-- Work to do --
Print, exactly as they stand, the lines from the start of the listing to the line containing "S.camera = cam", inclusive.
────────
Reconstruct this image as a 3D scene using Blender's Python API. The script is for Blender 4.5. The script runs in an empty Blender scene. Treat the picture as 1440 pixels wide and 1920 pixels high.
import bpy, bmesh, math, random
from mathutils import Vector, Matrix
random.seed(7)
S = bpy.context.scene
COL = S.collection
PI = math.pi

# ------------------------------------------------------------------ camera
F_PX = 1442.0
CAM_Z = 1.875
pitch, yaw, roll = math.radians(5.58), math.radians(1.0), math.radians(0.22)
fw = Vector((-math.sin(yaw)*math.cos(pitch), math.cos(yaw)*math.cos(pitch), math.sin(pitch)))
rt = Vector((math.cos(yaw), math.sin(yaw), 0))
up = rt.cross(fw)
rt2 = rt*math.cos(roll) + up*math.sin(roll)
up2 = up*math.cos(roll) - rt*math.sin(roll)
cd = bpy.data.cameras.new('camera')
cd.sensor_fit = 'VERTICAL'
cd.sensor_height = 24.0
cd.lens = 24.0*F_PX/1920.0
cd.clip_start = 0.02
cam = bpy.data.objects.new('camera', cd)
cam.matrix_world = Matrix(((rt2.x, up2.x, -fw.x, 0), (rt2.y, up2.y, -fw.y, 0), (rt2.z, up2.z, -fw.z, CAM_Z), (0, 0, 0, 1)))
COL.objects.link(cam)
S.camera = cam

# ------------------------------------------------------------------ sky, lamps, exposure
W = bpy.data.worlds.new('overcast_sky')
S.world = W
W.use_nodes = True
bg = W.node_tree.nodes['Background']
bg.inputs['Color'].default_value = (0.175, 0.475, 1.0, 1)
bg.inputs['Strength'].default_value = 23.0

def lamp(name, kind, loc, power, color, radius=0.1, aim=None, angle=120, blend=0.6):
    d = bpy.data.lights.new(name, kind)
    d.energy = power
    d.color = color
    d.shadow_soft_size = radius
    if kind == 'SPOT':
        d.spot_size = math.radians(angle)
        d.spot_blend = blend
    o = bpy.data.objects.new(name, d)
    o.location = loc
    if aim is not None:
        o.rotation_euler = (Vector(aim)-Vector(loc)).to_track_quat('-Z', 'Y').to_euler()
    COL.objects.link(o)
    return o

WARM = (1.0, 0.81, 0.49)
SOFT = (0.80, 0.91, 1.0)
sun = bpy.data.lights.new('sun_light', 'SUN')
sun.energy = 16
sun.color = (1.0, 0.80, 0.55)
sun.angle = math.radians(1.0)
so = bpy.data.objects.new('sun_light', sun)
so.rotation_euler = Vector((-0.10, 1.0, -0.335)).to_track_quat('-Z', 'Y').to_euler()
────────
-- Result --
Reconstruct this image as a 3D scene using Blender's Python API. The script is for Blender 4.5. The script runs in an empty Blender scene. Treat the picture as 1440 pixels wide and 1920 pixels high.
import bpy, bmesh, math, random
from mathutils import Vector, Matrix
random.seed(7)
S = bpy.context.scene
COL = S.collection
PI = math.pi

# ------------------------------------------------------------------ camera
F_PX = 1442.0
CAM_Z = 1.875
pitch, yaw, roll = math.radians(5.58), math.radians(1.0), math.radians(0.22)
fw = Vector((-math.sin(yaw)*math.cos(pitch), math.cos(yaw)*math.cos(pitch), math.sin(pitch)))
rt = Vector((math.cos(yaw), math.sin(yaw), 0))
up = rt.cross(fw)
rt2 = rt*math.cos(roll) + up*math.sin(roll)
up2 = up*math.cos(roll) - rt*math.sin(roll)
cd = bpy.data.cameras.new('camera')
cd.sensor_fit = 'VERTICAL'
cd.sensor_height = 24.0
cd.lens = 24.0*F_PX/1920.0
cd.clip_start = 0.02
cam = bpy.data.objects.new('camera', cd)
cam.matrix_world = Matrix(((rt2.x, up2.x, -fw.x, 0), (rt2.y, up2.y, -fw.y, 0), (rt2.z, up2.z, -fw.z, CAM_Z), (0, 0, 0, 1)))
COL.objects.link(cam)
S.camera = cam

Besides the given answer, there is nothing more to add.